Toward Sustainable Hydrogen Production from Renewable Energy Sources: A Review

The escalating global pursuit of environmentally benign energy alternatives has spurred intensive investigations into sustainable hydrogen generation technologies. Although hydrogen energy can be produced via multiple approaches, the integration of nanotechnology materials in its generation results in its production improvements and efficiency of the production methods. Nanotechnology, with its astonishing ability to control materials at the atomic and molecular scale, has emerged as a vital technology for improving the efficiency and affordability of hydrogen production from renewable energy sources. This technology provides a unique platform for creating materials with specific properties for energy conversion and storage. Nanotechnology is accelerating the transition to a hydrogen economy by boosting hydrogen production efficiency and storage.
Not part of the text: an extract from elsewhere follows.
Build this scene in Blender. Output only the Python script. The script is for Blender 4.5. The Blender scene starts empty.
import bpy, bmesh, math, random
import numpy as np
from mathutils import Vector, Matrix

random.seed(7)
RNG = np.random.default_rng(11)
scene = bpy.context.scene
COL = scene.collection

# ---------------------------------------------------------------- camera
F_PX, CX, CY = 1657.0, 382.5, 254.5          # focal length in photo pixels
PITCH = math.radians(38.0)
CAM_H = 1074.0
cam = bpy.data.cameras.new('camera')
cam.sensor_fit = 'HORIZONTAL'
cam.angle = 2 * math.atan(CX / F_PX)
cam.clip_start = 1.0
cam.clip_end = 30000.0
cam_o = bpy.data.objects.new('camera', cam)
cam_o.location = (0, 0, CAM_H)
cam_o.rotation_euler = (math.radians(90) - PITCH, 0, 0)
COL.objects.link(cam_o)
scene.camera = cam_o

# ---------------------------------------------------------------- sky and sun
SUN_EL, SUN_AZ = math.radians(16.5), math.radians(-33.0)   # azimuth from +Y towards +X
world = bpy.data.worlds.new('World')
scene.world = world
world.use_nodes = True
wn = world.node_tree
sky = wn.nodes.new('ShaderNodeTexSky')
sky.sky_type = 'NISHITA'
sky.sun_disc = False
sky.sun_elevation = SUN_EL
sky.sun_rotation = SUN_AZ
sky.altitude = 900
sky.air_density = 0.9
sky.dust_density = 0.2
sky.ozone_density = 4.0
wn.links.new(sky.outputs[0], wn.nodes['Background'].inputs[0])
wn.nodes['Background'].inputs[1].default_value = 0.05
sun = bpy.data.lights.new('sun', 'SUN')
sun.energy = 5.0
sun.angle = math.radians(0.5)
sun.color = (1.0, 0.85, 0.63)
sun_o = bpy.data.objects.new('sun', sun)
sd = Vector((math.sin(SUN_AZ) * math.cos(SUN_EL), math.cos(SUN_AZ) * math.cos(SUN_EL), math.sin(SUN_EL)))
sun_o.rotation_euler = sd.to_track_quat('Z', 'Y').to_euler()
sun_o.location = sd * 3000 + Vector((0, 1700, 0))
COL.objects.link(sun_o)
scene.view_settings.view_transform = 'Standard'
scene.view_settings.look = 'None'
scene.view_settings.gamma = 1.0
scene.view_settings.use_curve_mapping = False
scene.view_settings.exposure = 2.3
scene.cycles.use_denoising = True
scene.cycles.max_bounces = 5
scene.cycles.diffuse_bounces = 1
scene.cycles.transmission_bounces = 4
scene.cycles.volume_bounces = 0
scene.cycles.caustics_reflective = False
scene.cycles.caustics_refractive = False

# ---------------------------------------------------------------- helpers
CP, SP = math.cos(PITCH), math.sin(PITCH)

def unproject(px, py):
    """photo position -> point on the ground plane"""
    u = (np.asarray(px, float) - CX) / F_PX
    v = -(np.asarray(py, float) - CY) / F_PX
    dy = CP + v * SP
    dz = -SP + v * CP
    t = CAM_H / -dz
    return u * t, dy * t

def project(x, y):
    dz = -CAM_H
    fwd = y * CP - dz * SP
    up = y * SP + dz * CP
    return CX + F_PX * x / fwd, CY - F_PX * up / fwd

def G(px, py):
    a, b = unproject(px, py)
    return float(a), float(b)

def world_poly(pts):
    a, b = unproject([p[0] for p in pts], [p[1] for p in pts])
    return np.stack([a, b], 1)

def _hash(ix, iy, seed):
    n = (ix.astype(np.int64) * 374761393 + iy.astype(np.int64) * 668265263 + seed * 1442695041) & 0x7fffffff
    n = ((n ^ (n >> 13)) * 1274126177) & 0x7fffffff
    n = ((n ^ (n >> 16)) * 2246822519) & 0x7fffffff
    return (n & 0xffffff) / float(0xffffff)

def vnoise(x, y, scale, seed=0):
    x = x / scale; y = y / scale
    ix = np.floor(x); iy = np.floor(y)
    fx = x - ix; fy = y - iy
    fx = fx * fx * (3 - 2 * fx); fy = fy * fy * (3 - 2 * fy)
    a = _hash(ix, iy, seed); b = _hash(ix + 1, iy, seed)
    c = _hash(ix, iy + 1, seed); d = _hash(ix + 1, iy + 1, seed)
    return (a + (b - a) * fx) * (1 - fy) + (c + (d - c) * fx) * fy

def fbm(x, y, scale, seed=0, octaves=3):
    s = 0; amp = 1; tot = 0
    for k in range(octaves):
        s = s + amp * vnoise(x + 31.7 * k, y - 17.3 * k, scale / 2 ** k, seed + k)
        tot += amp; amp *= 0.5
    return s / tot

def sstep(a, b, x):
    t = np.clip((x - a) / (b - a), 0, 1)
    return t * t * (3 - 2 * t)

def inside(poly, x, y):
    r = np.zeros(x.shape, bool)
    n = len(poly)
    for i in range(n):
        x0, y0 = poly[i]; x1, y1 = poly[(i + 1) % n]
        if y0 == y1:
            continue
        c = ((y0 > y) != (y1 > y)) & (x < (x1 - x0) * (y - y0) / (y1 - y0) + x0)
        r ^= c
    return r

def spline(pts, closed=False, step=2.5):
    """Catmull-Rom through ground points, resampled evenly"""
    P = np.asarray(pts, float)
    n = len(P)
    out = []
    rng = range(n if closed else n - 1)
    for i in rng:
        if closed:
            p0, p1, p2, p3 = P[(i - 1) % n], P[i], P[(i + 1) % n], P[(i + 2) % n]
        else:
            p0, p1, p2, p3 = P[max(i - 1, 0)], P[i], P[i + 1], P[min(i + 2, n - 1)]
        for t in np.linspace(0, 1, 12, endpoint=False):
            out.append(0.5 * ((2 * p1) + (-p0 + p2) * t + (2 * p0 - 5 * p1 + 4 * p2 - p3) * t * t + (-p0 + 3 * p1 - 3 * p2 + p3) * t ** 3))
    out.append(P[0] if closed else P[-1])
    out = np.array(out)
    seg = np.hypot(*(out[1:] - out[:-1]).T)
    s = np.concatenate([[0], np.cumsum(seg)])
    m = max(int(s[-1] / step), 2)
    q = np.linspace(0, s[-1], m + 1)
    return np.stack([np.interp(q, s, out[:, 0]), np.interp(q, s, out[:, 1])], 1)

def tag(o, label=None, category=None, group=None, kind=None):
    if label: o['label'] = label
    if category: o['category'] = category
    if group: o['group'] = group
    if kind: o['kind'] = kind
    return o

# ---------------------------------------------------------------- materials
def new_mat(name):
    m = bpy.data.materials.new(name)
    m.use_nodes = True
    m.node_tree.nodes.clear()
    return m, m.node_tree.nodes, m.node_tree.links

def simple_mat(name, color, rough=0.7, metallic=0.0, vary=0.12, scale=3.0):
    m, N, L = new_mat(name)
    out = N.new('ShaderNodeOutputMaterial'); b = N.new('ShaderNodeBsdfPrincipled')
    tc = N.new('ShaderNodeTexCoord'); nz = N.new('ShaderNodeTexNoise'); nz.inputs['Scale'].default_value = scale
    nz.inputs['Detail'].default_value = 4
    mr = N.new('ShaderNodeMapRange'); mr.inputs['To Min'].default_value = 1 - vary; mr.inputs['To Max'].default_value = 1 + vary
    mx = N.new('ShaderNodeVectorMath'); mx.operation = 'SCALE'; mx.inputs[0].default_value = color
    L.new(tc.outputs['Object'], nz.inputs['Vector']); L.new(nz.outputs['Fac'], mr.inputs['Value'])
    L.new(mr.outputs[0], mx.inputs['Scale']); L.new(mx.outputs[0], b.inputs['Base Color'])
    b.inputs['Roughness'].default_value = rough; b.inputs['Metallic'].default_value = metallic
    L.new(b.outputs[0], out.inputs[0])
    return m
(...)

Its applications span from enhancing water-splitting catalysts to developing advanced membranes and photocatalysts. These nanomaterial-based innovations are crucial for producing clean hydrogen and its effective storage. Nevertheless, nanotechnology highlights the significant role of nanomaterials in overcoming the kinetic challenges associated with hydrogen evolution reactions, which can be attained through several features like increased surface area, enhanced catalytic activity, and improved charge transfer. Therefore, this study explores the latest advancements in nanomaterials and their catalytic impact on hydrogen generation, particularly in photocatalysis, electrocatalysis, and photoelectrochemical systems. The study has examined the nanomaterials’ production, characterization, and performance, their integration into renewable energy systems, and their potential for widespread commercial use.